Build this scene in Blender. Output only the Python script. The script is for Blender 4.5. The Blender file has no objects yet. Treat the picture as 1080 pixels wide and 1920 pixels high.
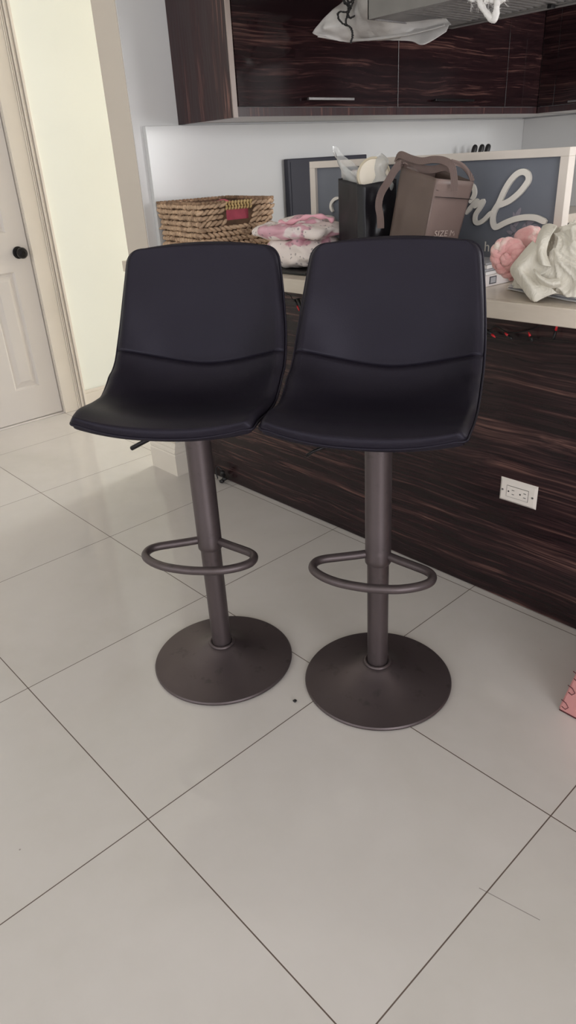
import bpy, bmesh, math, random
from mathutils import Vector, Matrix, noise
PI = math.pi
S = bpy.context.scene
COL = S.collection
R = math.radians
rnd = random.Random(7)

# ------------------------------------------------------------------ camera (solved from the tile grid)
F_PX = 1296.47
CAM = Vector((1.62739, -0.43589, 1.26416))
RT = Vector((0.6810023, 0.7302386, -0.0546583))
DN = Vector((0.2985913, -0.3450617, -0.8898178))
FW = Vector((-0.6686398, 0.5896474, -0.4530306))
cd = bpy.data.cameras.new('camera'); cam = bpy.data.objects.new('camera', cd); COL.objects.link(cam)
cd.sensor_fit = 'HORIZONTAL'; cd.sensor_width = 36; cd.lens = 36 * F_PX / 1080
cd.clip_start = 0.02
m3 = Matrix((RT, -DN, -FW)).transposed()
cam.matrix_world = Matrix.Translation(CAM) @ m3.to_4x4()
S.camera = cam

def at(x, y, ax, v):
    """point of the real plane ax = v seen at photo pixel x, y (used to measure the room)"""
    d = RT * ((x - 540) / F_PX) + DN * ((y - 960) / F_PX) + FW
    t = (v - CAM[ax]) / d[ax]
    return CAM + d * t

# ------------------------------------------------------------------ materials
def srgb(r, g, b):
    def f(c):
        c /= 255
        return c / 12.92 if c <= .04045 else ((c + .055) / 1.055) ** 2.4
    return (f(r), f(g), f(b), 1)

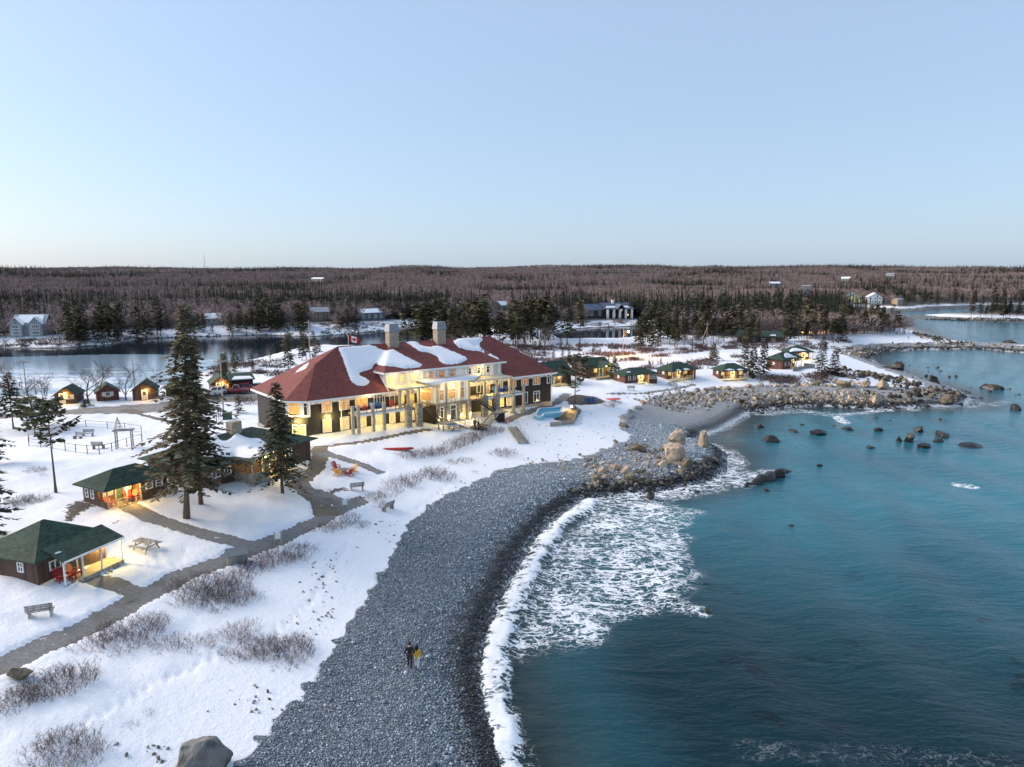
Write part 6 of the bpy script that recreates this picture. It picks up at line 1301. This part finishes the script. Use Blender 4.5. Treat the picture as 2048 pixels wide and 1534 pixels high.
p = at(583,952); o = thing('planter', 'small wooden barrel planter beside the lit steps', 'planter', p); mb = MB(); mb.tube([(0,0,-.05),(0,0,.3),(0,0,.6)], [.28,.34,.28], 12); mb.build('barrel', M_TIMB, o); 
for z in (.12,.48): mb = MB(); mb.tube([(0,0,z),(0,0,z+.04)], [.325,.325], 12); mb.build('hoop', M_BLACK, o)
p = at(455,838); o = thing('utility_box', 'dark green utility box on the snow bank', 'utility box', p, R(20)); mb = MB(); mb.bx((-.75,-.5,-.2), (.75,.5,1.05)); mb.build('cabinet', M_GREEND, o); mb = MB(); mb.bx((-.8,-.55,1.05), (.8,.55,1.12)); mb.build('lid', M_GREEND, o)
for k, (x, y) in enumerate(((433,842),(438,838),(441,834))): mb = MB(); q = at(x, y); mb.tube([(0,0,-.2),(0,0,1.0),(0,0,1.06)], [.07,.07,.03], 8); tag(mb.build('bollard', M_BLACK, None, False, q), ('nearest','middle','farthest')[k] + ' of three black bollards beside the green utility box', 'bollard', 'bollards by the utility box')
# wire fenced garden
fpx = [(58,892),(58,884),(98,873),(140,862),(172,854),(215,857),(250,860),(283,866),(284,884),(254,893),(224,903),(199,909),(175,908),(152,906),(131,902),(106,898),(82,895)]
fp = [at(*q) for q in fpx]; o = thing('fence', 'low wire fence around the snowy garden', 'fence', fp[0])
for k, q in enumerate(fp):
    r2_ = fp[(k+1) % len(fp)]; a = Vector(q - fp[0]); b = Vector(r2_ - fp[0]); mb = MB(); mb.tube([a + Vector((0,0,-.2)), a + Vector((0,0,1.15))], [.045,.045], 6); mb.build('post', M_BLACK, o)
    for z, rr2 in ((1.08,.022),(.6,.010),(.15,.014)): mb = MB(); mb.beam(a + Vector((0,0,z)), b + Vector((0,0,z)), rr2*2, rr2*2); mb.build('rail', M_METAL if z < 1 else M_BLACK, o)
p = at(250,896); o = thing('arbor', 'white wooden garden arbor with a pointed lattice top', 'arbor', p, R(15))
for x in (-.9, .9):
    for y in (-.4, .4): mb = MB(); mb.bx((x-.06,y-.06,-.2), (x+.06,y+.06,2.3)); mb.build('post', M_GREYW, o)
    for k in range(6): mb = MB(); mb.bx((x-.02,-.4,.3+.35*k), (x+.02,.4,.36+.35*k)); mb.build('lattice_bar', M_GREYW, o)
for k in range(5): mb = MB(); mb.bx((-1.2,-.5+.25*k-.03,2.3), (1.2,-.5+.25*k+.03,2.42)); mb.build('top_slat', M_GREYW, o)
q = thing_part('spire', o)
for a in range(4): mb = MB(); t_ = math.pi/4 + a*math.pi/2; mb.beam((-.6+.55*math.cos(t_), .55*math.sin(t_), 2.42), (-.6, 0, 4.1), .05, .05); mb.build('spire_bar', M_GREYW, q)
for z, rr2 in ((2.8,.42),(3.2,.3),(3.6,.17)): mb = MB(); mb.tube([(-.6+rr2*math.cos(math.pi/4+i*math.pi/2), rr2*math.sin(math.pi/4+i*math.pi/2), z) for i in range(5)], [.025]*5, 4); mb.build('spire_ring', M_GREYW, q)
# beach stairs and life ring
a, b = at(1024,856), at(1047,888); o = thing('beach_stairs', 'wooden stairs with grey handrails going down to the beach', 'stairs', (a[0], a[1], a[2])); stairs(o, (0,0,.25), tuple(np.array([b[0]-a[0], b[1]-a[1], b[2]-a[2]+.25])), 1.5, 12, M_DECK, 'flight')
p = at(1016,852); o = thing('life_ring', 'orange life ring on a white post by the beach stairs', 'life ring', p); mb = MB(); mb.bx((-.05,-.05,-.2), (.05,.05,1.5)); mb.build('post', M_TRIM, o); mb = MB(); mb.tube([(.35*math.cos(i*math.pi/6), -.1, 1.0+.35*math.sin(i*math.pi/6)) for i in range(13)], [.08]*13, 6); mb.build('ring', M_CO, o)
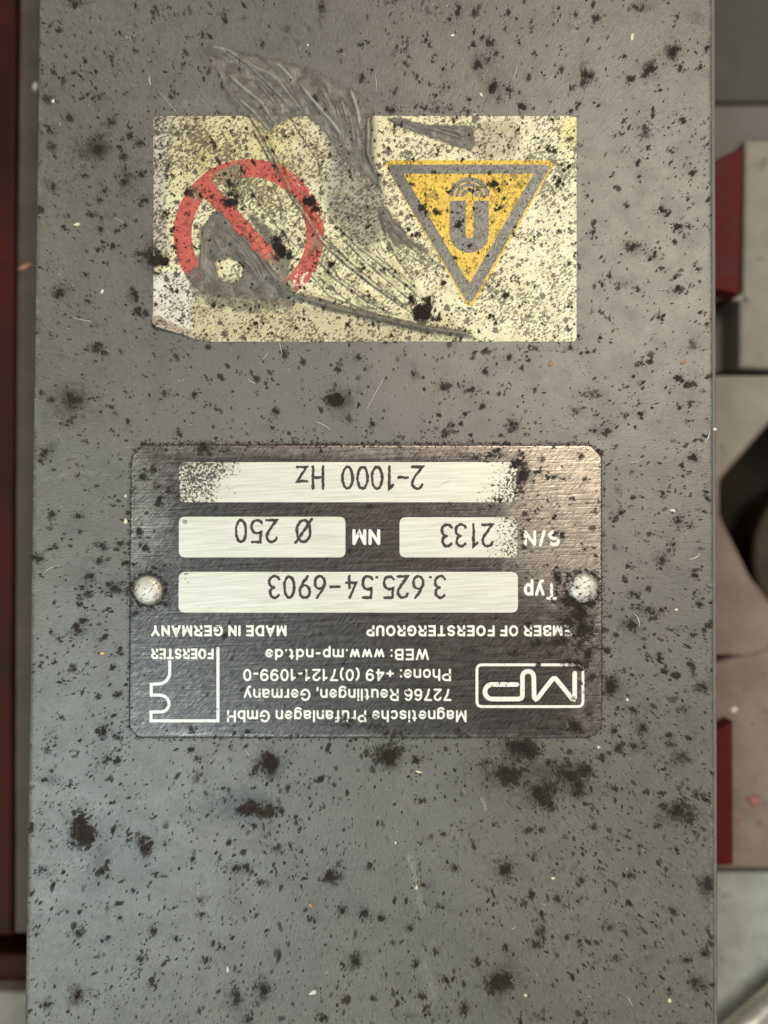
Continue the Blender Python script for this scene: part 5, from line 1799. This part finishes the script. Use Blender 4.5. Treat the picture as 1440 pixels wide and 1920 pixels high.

What you have to do - Every record above must be given again exactly; drop the pictures.

Answer to the problem -
Build this scene in Blender. Output only the Python script. The script is for Blender 4.5. The Blender file has no objects yet. Treat the picture as 1080 pixels wide and 1920 pixels high.
import bpy, bmesh, math, random
from mathutils import Vector, Matrix, noise
PI = math.pi
S = bpy.context.scene
COL = S.collection
R = math.radians
rnd = random.Random(7)

# ------------------------------------------------------------------ camera (solved from the tile grid)
F_PX = 1296.47
CAM = Vector((1.62739, -0.43589, 1.26416))
RT = Vector((0.6810023, 0.7302386, -0.0546583))
DN = Vector((0.2985913, -0.3450617, -0.8898178))
FW = Vector((-0.6686398, 0.5896474, -0.4530306))
cd = bpy.data.cameras.new('camera'); cam = bpy.data.objects.new('camera', cd); COL.objects.link(cam)
cd.sensor_fit = 'HORIZONTAL'; cd.sensor_width = 36; cd.lens = 36 * F_PX / 1080
cd.clip_start = 0.02
m3 = Matrix((RT, -DN, -FW)).transposed()
cam.matrix_world = Matrix.Translation(CAM) @ m3.to_4x4()
S.camera = cam

def at(x, y, ax, v):
    """point of the real plane ax = v seen at photo pixel x, y (used to measure the room)"""
    d = RT * ((x - 540) / F_PX) + DN * ((y - 960) / F_PX) + FW
    t = (v - CAM[ax]) / d[ax]
    return CAM + d * t

# ------------------------------------------------------------------ materials
def srgb(r, g, b):
    def f(c):
        c /= 255
        return c / 12.92 if c <= .04045 else ((c + .055) / 1.055) ** 2.4
    return (f(r), f(g), f(b), 1)

Write part 6 of the bpy script that recreates this picture. It picks up at line 1301. This part finishes the script. Use Blender 4.5. Treat the picture as 2048 pixels wide and 1534 pixels high.
p = at(583,952); o = thing('planter', 'small wooden barrel planter beside the lit steps', 'planter', p); mb = MB(); mb.tube([(0,0,-.05),(0,0,.3),(0,0,.6)], [.28,.34,.28], 12); mb.build('barrel', M_TIMB, o); 
for z in (.12,.48): mb = MB(); mb.tube([(0,0,z),(0,0,z+.04)], [.325,.325], 12); mb.build('hoop', M_BLACK, o)
p = at(455,838); o = thing('utility_box', 'dark green utility box on the snow bank', 'utility box', p, R(20)); mb = MB(); mb.bx((-.75,-.5,-.2), (.75,.5,1.05)); mb.build('cabinet', M_GREEND, o); mb = MB(); mb.bx((-.8,-.55,1.05), (.8,.55,1.12)); mb.build('lid', M_GREEND, o)
for k, (x, y) in enumerate(((433,842),(438,838),(441,834))): mb = MB(); q = at(x, y); mb.tube([(0,0,-.2),(0,0,1.0),(0,0,1.06)], [.07,.07,.03], 8); tag(mb.build('bollard', M_BLACK, None, False, q), ('nearest','middle','farthest')[k] + ' of three black bollards beside the green utility box', 'bollard', 'bollards by the utility box')
# wire fenced garden
fpx = [(58,892),(58,884),(98,873),(140,862),(172,854),(215,857),(250,860),(283,866),(284,884),(254,893),(224,903),(199,909),(175,908),(152,906),(131,902),(106,898),(82,895)]
fp = [at(*q) for q in fpx]; o = thing('fence', 'low wire fence around the snowy garden', 'fence', fp[0])
for k, q in enumerate(fp):
    r2_ = fp[(k+1) % len(fp)]; a = Vector(q - fp[0]); b = Vector(r2_ - fp[0]); mb = MB(); mb.tube([a + Vector((0,0,-.2)), a + Vector((0,0,1.15))], [.045,.045], 6); mb.build('post', M_BLACK, o)
    for z, rr2 in ((1.08,.022),(.6,.010),(.15,.014)): mb = MB(); mb.beam(a + Vector((0,0,z)), b + Vector((0,0,z)), rr2*2, rr2*2); mb.build('rail', M_METAL if z < 1 else M_BLACK, o)
p = at(250,896); o = thing('arbor', 'white wooden garden arbor with a pointed lattice top', 'arbor', p, R(15))
for x in (-.9, .9):
    for y in (-.4, .4): mb = MB(); mb.bx((x-.06,y-.06,-.2), (x+.06,y+.06,2.3)); mb.build('post', M_GREYW, o)
    for k in range(6): mb = MB(); mb.bx((x-.02,-.4,.3+.35*k), (x+.02,.4,.36+.35*k)); mb.build('lattice_bar', M_GREYW, o)
for k in range(5): mb = MB(); mb.bx((-1.2,-.5+.25*k-.03,2.3), (1.2,-.5+.25*k+.03,2.42)); mb.build('top_slat', M_GREYW, o)
q = thing_part('spire', o)
for a in range(4): mb = MB(); t_ = math.pi/4 + a*math.pi/2; mb.beam((-.6+.55*math.cos(t_), .55*math.sin(t_), 2.42), (-.6, 0, 4.1), .05, .05); mb.build('spire_bar', M_GREYW, q)
for z, rr2 in ((2.8,.42),(3.2,.3),(3.6,.17)): mb = MB(); mb.tube([(-.6+rr2*math.cos(math.pi/4+i*math.pi/2), rr2*math.sin(math.pi/4+i*math.pi/2), z) for i in range(5)], [.025]*5, 4); mb.build('spire_ring', M_GREYW, q)
# beach stairs and life ring
a, b = at(1024,856), at(1047,888); o = thing('beach_stairs', 'wooden stairs with grey handrails going down to the beach', 'stairs', (a[0], a[1], a[2])); stairs(o, (0,0,.25), tuple(np.array([b[0]-a[0], b[1]-a[1], b[2]-a[2]+.25])), 1.5, 12, M_DECK, 'flight')
p = at(1016,852); o = thing('life_ring', 'orange life ring on a white post by the beach stairs', 'life ring', p); mb = MB(); mb.bx((-.05,-.05,-.2), (.05,.05,1.5)); mb.build('post', M_TRIM, o); mb = MB(); mb.tube([(.35*math.cos(i*math.pi/6), -.1, 1.0+.35*math.sin(i*math.pi/6)) for i in range(13)], [.08]*13, 6); mb.build('ring', M_CO, o)
Continue the Blender Python script for this scene: part 5, from line 1799. This part finishes the script. Use Blender 4.5. Treat the picture as 1440 pixels wide and 1920 pixels high.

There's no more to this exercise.